>> begin EXTRACTED ENTRIES

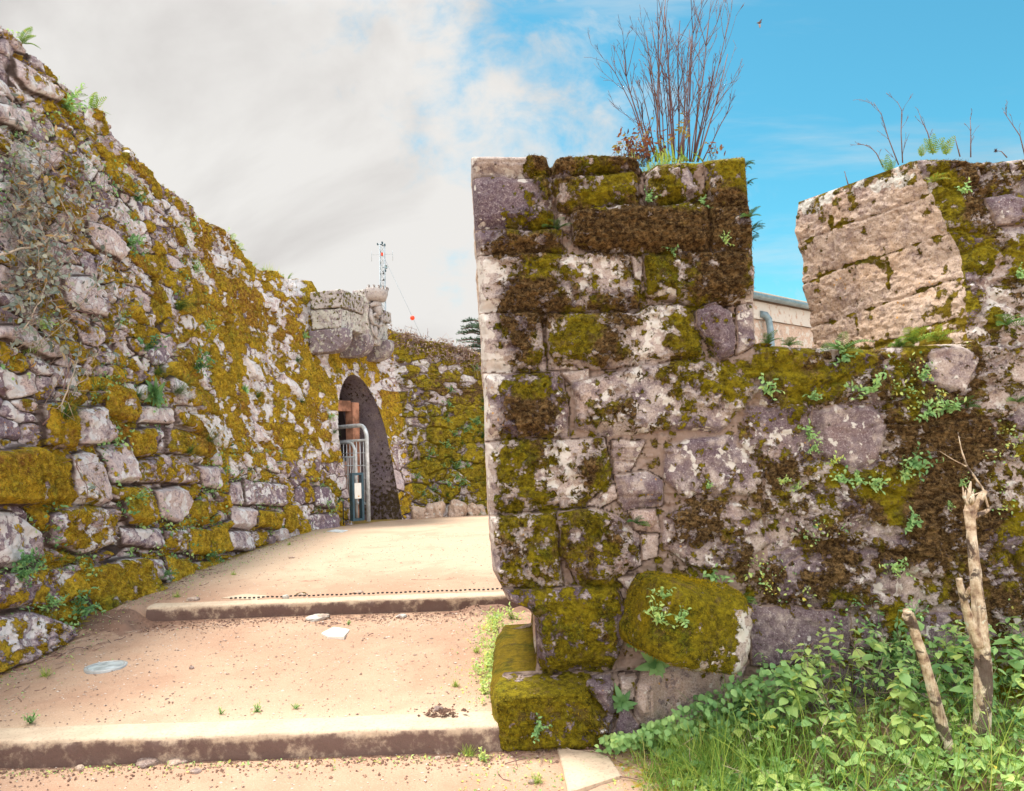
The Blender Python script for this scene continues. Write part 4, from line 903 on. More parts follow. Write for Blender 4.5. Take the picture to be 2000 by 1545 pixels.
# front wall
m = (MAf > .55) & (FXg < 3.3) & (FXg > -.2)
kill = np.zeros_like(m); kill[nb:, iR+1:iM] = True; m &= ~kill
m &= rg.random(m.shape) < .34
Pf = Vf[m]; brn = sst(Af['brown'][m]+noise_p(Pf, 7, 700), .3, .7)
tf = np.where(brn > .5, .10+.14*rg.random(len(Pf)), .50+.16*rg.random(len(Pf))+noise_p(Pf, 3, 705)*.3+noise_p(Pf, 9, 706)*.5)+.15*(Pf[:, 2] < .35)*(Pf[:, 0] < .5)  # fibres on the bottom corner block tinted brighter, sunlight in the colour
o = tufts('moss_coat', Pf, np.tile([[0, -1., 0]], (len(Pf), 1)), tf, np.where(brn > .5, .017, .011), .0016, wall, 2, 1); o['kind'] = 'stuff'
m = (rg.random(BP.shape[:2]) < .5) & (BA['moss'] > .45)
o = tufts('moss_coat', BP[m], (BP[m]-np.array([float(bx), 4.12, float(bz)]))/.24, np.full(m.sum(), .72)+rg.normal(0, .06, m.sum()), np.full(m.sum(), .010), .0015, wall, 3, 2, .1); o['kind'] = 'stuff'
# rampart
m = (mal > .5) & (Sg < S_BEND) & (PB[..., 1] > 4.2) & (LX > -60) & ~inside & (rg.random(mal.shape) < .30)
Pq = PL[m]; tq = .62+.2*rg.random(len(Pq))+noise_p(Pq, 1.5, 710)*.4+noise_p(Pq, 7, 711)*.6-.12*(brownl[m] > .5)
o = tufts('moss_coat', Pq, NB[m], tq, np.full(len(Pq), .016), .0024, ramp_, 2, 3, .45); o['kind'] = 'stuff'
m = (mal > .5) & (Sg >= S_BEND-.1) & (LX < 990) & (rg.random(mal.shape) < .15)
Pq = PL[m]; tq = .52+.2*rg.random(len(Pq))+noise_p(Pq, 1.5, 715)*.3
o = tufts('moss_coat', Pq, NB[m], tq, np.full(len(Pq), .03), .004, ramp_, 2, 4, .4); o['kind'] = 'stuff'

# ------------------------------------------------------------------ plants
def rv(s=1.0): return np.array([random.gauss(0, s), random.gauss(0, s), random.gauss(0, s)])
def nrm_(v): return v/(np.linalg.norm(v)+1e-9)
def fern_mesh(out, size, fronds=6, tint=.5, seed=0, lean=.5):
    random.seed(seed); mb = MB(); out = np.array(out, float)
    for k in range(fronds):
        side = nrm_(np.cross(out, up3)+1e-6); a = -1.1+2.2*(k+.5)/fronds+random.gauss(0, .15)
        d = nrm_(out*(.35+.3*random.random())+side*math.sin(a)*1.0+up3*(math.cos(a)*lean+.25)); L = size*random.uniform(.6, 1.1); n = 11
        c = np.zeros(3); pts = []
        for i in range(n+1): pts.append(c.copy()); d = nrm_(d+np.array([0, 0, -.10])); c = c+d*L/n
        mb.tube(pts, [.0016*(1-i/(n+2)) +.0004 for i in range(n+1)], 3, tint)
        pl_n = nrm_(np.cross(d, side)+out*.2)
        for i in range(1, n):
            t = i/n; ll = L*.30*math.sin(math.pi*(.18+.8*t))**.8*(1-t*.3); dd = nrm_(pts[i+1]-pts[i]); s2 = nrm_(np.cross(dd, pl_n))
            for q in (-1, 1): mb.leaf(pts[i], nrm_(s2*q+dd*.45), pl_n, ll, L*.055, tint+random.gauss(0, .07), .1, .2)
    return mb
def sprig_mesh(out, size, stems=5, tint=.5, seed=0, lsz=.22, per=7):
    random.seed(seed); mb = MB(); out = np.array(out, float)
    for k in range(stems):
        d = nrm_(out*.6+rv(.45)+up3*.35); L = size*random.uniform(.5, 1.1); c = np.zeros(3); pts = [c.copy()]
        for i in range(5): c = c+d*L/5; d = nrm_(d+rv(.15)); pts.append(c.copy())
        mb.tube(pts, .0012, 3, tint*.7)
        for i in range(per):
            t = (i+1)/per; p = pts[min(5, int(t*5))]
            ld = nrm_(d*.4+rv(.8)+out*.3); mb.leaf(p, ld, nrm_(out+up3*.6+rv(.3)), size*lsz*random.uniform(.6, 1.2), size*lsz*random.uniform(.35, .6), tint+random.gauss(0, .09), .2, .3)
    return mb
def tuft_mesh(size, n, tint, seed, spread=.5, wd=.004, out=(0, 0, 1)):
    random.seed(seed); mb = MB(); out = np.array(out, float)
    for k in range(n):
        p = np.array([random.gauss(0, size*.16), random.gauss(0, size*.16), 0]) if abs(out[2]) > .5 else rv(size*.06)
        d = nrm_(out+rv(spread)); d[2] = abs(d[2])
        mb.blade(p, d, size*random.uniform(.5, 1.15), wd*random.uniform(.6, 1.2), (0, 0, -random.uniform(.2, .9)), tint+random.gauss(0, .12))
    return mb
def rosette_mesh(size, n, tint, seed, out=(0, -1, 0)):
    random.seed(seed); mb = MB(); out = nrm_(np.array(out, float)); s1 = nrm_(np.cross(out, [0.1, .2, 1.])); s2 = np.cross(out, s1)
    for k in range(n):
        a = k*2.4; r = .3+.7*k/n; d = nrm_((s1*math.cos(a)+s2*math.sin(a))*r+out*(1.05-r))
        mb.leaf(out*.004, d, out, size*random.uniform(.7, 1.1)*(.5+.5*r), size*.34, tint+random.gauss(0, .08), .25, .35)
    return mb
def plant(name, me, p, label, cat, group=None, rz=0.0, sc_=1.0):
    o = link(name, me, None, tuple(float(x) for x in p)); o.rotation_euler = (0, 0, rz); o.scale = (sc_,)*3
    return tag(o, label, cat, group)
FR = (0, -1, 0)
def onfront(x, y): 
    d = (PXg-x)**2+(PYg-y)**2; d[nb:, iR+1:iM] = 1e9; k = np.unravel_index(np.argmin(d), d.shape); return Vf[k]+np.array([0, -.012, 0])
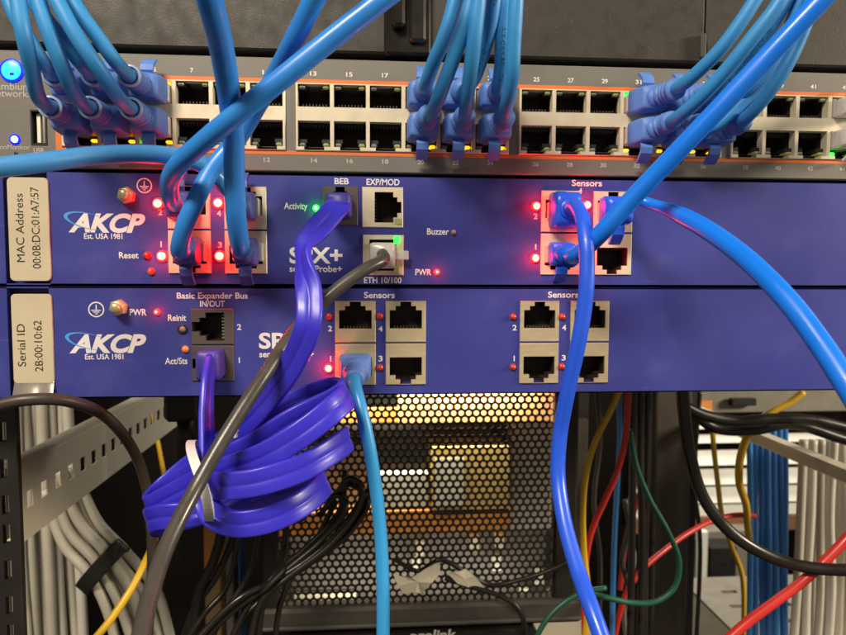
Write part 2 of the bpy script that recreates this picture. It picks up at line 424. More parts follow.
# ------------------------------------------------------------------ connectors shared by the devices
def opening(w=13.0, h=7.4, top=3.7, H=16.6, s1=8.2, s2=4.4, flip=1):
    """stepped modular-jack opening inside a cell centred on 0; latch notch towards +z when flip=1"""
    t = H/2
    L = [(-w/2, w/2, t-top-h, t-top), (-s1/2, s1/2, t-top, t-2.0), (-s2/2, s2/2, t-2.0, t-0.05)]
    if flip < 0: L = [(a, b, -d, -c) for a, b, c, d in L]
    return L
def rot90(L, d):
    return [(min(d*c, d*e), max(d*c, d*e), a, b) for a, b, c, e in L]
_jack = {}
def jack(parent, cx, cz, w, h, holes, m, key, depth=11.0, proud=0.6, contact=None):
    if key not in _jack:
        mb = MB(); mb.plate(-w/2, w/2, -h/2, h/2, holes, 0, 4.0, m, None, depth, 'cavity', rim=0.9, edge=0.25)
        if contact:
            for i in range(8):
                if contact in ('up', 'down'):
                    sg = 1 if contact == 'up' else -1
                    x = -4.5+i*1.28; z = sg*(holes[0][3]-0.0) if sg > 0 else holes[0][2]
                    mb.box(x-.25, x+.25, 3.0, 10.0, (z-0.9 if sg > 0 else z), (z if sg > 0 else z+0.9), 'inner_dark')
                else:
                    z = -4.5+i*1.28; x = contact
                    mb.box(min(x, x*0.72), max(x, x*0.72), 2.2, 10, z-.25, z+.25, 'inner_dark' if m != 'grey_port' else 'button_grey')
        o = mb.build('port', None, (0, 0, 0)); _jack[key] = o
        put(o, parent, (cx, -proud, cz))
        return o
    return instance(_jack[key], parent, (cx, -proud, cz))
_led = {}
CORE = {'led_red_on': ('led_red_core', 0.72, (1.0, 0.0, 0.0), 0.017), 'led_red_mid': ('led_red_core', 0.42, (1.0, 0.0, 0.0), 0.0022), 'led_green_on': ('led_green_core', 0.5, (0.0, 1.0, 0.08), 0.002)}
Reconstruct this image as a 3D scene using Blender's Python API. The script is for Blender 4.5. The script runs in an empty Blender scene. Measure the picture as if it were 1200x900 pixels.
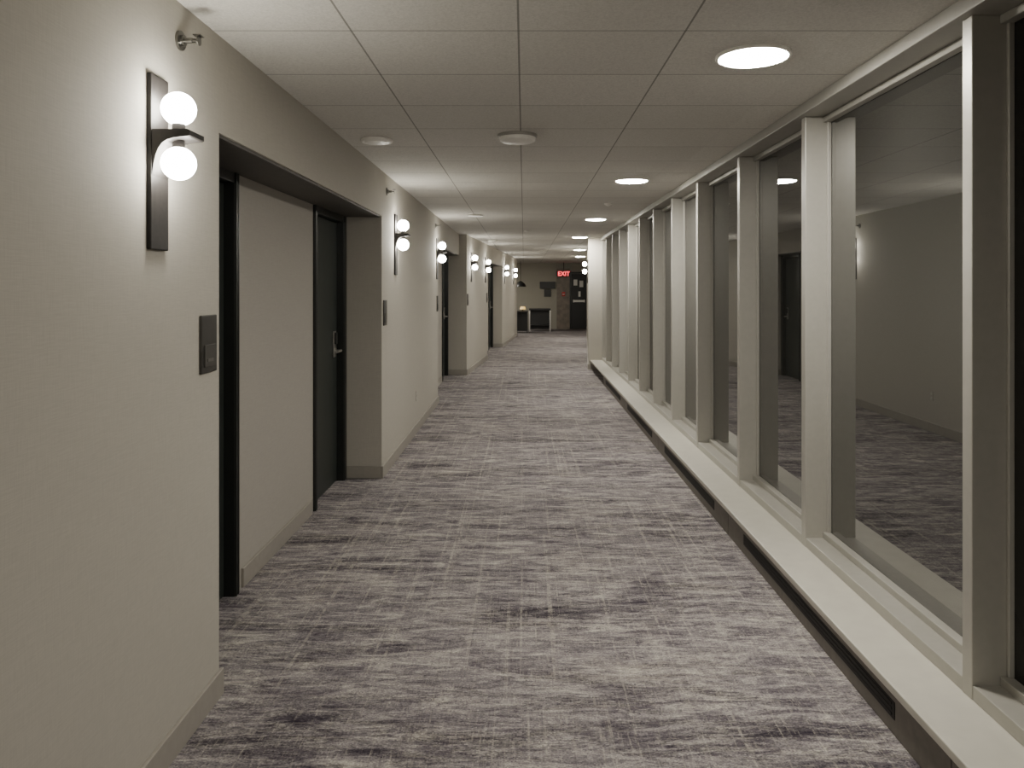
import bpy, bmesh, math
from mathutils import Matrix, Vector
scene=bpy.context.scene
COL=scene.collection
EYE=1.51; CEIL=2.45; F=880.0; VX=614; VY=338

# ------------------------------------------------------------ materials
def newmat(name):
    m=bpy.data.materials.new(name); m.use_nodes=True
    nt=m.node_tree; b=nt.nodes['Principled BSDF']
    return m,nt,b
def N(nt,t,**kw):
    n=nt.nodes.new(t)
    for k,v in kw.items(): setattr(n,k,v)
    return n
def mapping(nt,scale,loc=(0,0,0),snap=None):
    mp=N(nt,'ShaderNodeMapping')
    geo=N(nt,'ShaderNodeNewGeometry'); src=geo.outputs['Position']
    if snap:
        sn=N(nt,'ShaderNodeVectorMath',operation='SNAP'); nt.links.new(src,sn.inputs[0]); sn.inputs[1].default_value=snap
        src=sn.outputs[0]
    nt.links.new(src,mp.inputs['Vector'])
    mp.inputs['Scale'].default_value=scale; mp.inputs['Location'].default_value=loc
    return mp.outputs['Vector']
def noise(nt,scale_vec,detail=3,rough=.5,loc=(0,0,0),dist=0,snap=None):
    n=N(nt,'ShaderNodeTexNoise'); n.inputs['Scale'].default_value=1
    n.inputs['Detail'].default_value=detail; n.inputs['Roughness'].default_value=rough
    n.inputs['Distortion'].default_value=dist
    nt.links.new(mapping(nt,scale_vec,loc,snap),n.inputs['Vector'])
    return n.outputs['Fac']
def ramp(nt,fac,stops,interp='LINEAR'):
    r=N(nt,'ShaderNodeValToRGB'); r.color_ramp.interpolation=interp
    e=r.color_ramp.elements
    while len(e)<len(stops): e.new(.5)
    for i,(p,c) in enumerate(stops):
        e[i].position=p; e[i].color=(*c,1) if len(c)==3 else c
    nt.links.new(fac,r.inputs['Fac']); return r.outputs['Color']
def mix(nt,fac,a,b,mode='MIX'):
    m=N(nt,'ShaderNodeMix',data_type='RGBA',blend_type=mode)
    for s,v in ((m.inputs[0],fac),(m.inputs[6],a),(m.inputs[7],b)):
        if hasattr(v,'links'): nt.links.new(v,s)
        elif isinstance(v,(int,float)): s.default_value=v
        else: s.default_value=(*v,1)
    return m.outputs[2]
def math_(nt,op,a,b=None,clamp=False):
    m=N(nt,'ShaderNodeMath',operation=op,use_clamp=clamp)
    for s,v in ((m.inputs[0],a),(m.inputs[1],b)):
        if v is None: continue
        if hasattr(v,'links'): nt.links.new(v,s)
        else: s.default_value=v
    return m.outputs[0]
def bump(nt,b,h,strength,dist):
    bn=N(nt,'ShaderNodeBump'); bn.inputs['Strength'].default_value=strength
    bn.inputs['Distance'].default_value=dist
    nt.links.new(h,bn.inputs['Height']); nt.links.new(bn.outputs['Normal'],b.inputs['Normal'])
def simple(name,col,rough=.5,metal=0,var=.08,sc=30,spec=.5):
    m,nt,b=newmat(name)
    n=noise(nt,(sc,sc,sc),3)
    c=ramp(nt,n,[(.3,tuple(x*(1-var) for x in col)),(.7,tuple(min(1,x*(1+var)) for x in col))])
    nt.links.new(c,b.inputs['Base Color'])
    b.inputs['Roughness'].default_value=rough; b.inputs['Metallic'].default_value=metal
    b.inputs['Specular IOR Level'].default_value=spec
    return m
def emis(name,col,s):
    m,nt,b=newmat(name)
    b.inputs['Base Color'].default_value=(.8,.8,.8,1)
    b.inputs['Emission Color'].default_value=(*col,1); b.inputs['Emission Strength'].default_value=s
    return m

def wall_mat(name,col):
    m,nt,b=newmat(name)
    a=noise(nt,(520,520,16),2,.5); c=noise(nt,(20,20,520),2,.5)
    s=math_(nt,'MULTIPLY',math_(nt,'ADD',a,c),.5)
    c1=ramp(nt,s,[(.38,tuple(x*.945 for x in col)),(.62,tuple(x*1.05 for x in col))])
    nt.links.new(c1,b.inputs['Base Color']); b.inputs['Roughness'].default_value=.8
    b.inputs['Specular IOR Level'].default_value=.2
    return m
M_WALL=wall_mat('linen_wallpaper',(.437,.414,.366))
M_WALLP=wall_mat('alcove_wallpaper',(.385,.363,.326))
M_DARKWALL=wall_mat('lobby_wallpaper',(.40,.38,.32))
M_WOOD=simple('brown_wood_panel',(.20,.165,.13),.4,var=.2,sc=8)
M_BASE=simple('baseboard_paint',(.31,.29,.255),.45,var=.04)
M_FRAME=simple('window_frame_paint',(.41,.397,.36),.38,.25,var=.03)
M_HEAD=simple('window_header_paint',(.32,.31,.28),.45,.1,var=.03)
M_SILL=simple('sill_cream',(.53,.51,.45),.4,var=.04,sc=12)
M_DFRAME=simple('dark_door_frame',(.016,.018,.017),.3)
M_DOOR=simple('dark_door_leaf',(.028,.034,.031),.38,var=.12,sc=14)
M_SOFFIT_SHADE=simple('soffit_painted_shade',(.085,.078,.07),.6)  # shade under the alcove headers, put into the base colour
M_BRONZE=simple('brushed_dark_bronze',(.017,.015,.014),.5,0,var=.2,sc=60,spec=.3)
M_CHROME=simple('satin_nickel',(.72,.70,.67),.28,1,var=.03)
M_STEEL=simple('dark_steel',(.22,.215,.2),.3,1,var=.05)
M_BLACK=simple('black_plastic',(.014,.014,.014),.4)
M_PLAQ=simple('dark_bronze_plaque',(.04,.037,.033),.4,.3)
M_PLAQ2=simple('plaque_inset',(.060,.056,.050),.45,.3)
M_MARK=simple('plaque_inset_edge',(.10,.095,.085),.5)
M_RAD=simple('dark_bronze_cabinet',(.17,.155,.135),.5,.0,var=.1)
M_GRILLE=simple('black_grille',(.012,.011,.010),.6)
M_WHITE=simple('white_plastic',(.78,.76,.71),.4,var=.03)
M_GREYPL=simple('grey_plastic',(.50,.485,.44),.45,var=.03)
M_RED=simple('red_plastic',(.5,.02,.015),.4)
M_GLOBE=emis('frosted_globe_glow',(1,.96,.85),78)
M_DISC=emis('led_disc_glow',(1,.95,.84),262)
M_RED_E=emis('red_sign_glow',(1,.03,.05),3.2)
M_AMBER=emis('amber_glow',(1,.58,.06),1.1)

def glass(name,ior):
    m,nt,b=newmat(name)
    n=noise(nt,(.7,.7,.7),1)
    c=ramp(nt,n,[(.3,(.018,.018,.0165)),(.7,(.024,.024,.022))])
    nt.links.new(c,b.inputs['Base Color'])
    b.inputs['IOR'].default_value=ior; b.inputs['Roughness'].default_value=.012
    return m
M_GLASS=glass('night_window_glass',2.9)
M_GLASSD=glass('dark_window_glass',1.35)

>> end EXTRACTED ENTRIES

◆ **WHAT NEEDS TO BE DONE**
Scan the records above for the string "Blender", then select every line that holds it.

◆ **WRITTEN RESPONSE**
The Blender Python script for this scene continues. Write part 4, from line 903 on. More parts follow. Write for Blender 4.5. Take the picture to be 2000 by 1545 pixels.
Reconstruct this image as a 3D scene using Blender's Python API. The script is for Blender 4.5. The script runs in an empty Blender scene. Measure the picture as if it were 1200x900 pixels.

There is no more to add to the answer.